Her loins erupted like a volcano and hot lava sprayed out for miles in all directions, he knew this was a sign she was startin to get a little excited.

She grabbed his banana :nana: .
 
Lisa Denton said:
Her loins erupted like a volcano and hot lava sprayed out for miles in all directions, he knew this was a sign she was startin to get a little excited.

She grabbed his banana :nana: .
sicko
i love ya
 
LorriLove said:
praps it was a misprint sher, and should read "lion's" :D

I hadn't thought of that. Let me check....


< checking story; smiling; giggling; mustn't laugh anymore...can't...breath...>

BWAAAAAAAAA!!

:D :D :D

Nope. No lions, Lorri. There's a lamp in the scene, and some lust, and I suspect that the woman's partner has some bellybutton lint. But the scream is definitely coming from her loins.
 
shereads said:
But the scream is definitely coming from her loins.
The Screaming Loins of the Pastor's daughter did me in at the Youth Group camping trip. Wonder where she is now?

Screaming Loins sounds like a pub's name Lou & Lewd might open.
 
"Her loins chased him through the streets of Minneapolis, begging for his love. Your Honor, this was a flagrant violation of the restraining order obtained by my client's throbbing manhood."
 
shereads said:
"Her loins chased him through the streets of Minneapolis, begging for his love. Your Honor, this was a flagrant violation of the restraining order obtained by my client's throbbing manhood."

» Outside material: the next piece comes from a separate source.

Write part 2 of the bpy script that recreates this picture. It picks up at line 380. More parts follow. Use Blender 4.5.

Her loins throbbed for his screamin manhood?
 
To paraphrase a Simpson's character, 'there go the remaining shreds of my sexuality.'
 
Lisa Denton said:
Her loins throbbed for his screamin manhood?

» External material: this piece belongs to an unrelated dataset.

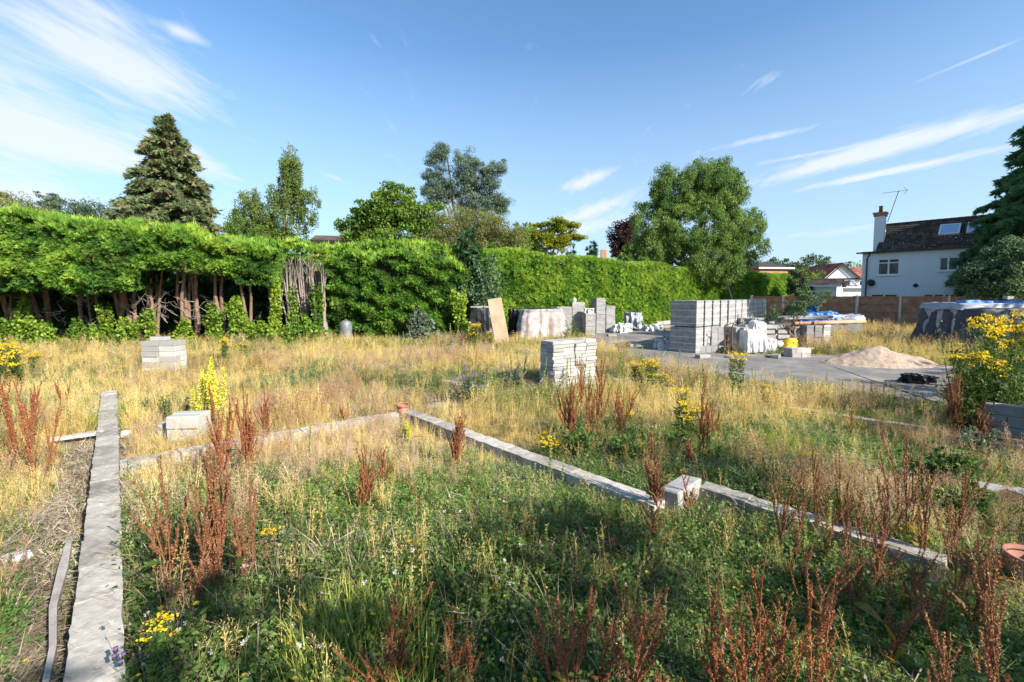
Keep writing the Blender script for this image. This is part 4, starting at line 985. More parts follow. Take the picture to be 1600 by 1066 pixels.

Her loins screamed for him. His manhood sighed, put down the TV Guide, and trudged down the dark hallway toward the gaping maw that was their bedroom.

It had a throbbing headache.

"What's taking you so long?" shrieked her loins.

Bitch. In that moment, his throbbing manhood would have given almost anything for a quiet moment alone with his hands.

She was naked, sprawled across the bed with her loins facing the door. At the sight of his angry prick, they cackled with glee.

That was when her breasts noticed him for the first time. Her breasts, so proud and aloof, had never responded to his erection before. Until now, when its head felt like it would burst, and he was about to miss Benny Hill.

Her breasts began to swell with arousal.

It was going to be a long night.
 
Last edited:
rgraham666 said:
I read this as "the gaping maw that was their boredom."

My mind is a strange and scary place.

So is their bedroom!
Did you hear that awful cackling?
 
"behold, this is what happens when Sher ovulates...it is an awesome thing to witness...note the slightly flaired nostrils...the way her skin glistens with dew...crikey! shes a bute!"
 
Her loins screamed for him.

Suddenly his penis twisted around and stared fearfully up at him with it's one good eye. "Don't make me go in there! Please! Vaginal ventriloquism freaks me out, man!"
 
My loins don't need to scream, but they've had lots of laughs. Sometimes they lose control and smirk. Too oft they sigh heavily in profound disappointment.

Perdita
 
Boota said:
Her loins screamed for him.

Suddenly his penis twisted around and stared fearfully up at him with it's one good eye. "Don't make me go in there! Please! Vaginal ventriloquism freaks me out, man!"

Dammit, now I'll laugh about this for the rest of the day. I have work to do.